Of all the issues to squander political capital, protecting Qantas’ quasi-monopoly on its European route probably shouldn’t have been on the top of Prime Minister Anthony Albanese’s list.
Despite protests from various Labor premiers, Labor elder Wayne Swan, the entire tourism sector (led by Flight Centre CEO Graham Turner) and several cabinet members, the federal government remains steadfast in its blockade of Qatar’s bid to run 28 additional weekly flights to Australia.
Transport Minister Catherine King, Albanese and even the bumbling Assistant Treasurer Stephen Jones have all had a go. The justifications have become so outlandish that ministers are now cycling through the same old excuses.
The government’s desperation peaked last week as Qantas was being charged with misleading and deceptive conduct by the Australian Competition and Consumer Commission (ACCC). Jones claimed that Qatar’s bid was blocked because allowing the extra flights would be “unsustainable for the existing Australian-based carrier”.
This was the exact same carrier that a day earlier had announced a record $2.47 billion profit, mostly paid for by Australian travellers forking out record airfares. Jones quickly backtracked after the opposition accused the government of running a “protection racket” for Qantas. (Before entering Parliament, Jones was a union leader; maybe he’s had somewhat of an epiphany since being granted access to the Chairman’s Lounge.)
King, after realising it wasn’t politically astute to protect a company in the process of facing Australia’s biggest consumer fine, has gone back to excuse No. 1. Yesterday she claimed an incident involving invasive body searches of Australian women in 2020 at Doha Airport provided “context” for the decision to block Qatar Airways’ application.
King told media that Qatar Airways was the “only airline that has something like that where that has happened”, and that the incident at Doha Airport was “frankly not anything we would expect anyone, and certainly not Australians travelling on an international airline, to experience”.

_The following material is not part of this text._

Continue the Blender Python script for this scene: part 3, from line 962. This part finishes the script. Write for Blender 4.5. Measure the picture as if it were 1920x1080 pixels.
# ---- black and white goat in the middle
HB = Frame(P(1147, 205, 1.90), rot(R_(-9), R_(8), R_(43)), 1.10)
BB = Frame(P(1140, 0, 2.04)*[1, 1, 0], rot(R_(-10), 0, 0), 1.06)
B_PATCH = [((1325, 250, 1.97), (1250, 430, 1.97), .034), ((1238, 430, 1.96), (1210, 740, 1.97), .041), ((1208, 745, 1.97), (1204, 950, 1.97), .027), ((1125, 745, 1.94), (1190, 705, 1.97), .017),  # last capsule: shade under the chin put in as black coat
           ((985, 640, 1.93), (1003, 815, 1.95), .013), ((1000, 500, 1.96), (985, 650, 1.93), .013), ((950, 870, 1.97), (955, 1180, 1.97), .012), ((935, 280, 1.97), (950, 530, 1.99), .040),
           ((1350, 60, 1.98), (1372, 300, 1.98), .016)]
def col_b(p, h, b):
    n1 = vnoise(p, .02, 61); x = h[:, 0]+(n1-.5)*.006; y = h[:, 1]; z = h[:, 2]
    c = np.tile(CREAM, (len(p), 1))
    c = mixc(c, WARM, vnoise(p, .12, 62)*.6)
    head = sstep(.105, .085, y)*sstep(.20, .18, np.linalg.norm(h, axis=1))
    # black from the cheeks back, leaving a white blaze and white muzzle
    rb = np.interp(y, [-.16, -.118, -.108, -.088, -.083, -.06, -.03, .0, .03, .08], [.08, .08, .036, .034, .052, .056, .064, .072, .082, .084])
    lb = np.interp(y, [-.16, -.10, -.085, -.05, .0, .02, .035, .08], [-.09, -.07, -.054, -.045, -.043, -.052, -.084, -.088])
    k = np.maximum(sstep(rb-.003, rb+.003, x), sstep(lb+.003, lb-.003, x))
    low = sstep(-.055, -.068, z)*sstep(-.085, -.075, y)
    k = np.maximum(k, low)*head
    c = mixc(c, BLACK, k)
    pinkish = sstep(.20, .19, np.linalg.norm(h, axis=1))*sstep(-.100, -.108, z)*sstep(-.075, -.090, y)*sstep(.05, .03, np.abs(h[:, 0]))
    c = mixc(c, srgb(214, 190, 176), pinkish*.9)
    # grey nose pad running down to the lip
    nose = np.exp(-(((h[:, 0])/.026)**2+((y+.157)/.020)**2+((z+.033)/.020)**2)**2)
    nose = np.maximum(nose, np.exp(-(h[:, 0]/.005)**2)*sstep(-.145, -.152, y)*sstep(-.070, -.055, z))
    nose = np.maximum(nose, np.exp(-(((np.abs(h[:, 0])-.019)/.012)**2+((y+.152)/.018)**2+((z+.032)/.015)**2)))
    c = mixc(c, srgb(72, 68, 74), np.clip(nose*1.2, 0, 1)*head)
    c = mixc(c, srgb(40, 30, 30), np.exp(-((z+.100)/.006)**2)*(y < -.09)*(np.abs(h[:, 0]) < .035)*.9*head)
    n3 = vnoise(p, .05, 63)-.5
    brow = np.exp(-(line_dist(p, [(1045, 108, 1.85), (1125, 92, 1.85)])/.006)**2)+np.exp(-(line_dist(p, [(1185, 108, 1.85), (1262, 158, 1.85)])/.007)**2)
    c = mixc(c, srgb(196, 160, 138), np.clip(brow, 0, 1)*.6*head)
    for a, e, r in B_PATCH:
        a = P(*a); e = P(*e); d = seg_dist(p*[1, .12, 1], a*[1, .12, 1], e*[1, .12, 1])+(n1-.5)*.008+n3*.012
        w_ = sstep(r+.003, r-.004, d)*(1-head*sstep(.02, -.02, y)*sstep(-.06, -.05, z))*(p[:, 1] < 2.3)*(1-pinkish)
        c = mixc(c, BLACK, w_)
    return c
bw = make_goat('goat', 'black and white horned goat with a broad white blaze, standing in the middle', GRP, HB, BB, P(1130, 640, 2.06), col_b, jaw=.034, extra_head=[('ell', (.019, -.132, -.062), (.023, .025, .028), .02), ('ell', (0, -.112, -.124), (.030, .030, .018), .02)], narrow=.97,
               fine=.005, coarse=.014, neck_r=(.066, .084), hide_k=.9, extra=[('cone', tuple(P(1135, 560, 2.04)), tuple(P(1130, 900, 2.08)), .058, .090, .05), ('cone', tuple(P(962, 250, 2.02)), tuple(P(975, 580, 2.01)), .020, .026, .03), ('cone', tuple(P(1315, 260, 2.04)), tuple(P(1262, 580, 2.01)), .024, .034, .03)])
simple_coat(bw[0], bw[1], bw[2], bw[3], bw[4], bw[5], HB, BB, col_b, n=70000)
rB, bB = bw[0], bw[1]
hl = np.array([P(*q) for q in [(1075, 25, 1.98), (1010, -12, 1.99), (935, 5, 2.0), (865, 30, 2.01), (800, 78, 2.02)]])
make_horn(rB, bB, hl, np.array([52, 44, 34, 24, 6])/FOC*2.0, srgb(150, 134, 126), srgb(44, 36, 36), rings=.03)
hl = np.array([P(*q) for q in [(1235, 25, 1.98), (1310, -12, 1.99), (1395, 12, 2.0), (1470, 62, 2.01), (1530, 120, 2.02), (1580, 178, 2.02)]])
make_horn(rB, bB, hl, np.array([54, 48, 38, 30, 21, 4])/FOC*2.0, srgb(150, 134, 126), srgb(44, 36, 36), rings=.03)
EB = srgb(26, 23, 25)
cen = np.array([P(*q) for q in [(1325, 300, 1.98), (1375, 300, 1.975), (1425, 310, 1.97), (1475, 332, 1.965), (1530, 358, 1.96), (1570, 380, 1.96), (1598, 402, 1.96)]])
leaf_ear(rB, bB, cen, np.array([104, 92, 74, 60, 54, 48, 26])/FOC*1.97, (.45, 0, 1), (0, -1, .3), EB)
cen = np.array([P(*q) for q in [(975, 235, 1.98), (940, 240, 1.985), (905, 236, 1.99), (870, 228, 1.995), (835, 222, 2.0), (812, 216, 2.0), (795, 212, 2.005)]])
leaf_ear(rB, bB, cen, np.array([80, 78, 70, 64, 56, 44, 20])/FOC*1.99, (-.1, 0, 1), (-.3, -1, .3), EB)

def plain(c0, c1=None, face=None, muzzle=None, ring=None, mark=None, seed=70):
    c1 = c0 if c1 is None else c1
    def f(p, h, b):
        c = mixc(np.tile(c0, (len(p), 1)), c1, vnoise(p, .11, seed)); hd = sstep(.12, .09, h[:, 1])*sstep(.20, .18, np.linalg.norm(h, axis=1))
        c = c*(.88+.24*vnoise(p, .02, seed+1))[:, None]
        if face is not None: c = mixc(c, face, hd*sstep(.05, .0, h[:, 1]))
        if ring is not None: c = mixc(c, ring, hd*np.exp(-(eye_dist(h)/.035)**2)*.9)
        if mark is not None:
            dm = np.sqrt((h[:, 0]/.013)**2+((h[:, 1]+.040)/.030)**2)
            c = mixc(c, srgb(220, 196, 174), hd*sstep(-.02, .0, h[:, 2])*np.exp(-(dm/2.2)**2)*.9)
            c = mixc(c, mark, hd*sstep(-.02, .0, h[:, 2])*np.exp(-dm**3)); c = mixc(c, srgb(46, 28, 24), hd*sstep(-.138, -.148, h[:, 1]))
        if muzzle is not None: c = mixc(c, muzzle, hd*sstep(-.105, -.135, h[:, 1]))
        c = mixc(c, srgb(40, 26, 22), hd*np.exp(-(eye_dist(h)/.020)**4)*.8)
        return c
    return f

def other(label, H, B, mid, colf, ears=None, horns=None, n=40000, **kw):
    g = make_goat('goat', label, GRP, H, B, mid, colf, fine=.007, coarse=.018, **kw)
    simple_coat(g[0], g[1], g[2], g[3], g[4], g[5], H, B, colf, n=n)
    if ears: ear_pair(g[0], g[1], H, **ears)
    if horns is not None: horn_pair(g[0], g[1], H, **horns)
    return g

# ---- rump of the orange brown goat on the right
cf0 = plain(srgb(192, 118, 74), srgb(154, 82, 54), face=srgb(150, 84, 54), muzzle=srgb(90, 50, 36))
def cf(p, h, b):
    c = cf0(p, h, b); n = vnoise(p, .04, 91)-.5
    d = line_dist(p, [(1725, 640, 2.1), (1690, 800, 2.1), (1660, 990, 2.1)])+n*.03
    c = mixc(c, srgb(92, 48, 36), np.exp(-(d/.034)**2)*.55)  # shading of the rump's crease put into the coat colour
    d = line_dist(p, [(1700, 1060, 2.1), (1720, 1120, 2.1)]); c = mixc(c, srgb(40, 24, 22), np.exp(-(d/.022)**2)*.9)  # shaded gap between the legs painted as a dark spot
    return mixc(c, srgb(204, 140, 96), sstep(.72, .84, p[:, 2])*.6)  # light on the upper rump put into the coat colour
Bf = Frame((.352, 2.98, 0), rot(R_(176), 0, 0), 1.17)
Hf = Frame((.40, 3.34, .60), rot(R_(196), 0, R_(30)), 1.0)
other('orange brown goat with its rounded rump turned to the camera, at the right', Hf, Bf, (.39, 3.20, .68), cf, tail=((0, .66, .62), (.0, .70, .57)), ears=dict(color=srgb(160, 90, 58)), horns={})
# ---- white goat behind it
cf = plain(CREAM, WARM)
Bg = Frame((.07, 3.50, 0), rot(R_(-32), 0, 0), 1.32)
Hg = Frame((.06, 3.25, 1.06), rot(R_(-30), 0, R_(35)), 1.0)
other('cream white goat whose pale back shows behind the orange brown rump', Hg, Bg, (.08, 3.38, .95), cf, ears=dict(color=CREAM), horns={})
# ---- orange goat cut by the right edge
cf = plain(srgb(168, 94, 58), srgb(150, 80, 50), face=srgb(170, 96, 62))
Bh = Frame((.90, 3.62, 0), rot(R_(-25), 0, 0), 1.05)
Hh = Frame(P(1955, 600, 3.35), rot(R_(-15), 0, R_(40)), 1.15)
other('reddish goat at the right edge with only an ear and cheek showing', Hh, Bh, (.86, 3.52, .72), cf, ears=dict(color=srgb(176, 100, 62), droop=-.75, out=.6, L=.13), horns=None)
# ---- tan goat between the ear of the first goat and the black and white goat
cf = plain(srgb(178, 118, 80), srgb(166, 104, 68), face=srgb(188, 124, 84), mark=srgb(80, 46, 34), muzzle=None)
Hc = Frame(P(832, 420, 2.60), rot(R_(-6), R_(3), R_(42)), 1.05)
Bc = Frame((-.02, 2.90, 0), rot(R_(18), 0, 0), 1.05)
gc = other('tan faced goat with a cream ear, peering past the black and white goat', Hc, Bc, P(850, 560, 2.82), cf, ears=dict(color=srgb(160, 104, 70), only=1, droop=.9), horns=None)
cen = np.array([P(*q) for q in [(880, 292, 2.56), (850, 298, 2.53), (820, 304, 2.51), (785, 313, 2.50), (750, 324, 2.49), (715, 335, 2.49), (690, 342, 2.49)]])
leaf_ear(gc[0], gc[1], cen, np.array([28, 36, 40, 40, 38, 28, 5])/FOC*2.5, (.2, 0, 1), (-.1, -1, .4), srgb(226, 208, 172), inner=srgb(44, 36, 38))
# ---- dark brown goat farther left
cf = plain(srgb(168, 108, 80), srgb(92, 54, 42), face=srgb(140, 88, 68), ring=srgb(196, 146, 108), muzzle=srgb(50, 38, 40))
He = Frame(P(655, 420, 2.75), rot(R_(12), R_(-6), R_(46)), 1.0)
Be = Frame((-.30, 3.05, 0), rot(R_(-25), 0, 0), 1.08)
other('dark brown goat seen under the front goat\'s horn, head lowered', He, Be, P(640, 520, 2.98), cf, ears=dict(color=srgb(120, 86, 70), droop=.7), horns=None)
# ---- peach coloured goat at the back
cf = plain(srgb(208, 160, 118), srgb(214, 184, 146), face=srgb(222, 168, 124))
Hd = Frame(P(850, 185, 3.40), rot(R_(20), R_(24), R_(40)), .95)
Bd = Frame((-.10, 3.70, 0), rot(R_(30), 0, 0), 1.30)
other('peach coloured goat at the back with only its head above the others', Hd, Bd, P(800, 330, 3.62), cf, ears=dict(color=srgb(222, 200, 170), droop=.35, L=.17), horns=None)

The situation at Doha Airport in 2020 — which involved a newborn abandoned in a toilet and the resulting ham-fisted, appalling body searches — was undeniably horrific, but King appears to fail to understand the difference between the actions of a small number of armed guards — who Qatar claims worked for police not the airline — and a totally separate airline that employs 45,000 civilians.
If Australian police or customs officers conducted searches of Qantas or Virgin passengers, we would rightfully question the actions of the officers, not the airline they happened to be flying on.
So either King is unquestionably stupid, or she realises this and is equating the actions of the Qatar authorities with Qatar Airways because the airline is owned by the Qatari government and she is effectively meting out a sort of vigilante commercial justice.
If this is the case, then she has utterly lost the plot. For a start, if Qatar Airways’ actions were so abhorrent, why did King not stop the airline from flying to Australia when she was appointed transport minister? Moreover, since 2020, Qatar is also the largest shareholder in British Airways. Will King also prevent BA from seeking additional routes to Australia? How wide should this ethics-based approach to bilateral air negotiations extend?
In 2019, Yang Hengjun, an Australian citizen and democracy activist, was detained during a visit to see family in China, and was later charged with espionage — he fears dying in a Chinese jail. In 2020, Cam Gillespie, an Australian man, was sentenced to death in China for drug smuggling. Journalist Cheng Lei has been imprisoned in China since August 2020 and hasn’t seen her children since. These issues have (correctly) not stopped King from allowing Chinese carriers to significantly ramp up flights to Australia in recent months.
King is essentially applying a unilateral sanctions regime against a foreign nation based on a two-page letter she received from five Australians who are justifiably seeking financial compensation. The victims of King’s foray into foreign affairs are ordinary Australians just trying to visit family and friends in Europe or the Middle East who are being forced to pay thousands of dollars to fund Alan Joyce’s golden handshake.
Labor has been relentlessly attacked for the decision because the Coalition (which also spent decades doing Qantas’ bidding) is well aware that the only reason Qatar’s flights were blocked was that it financially helped Qantas. Trying to backfill nonsensical excuses keeps the issue alive and continues to exacerbate the stench of soft corruption that permeates government.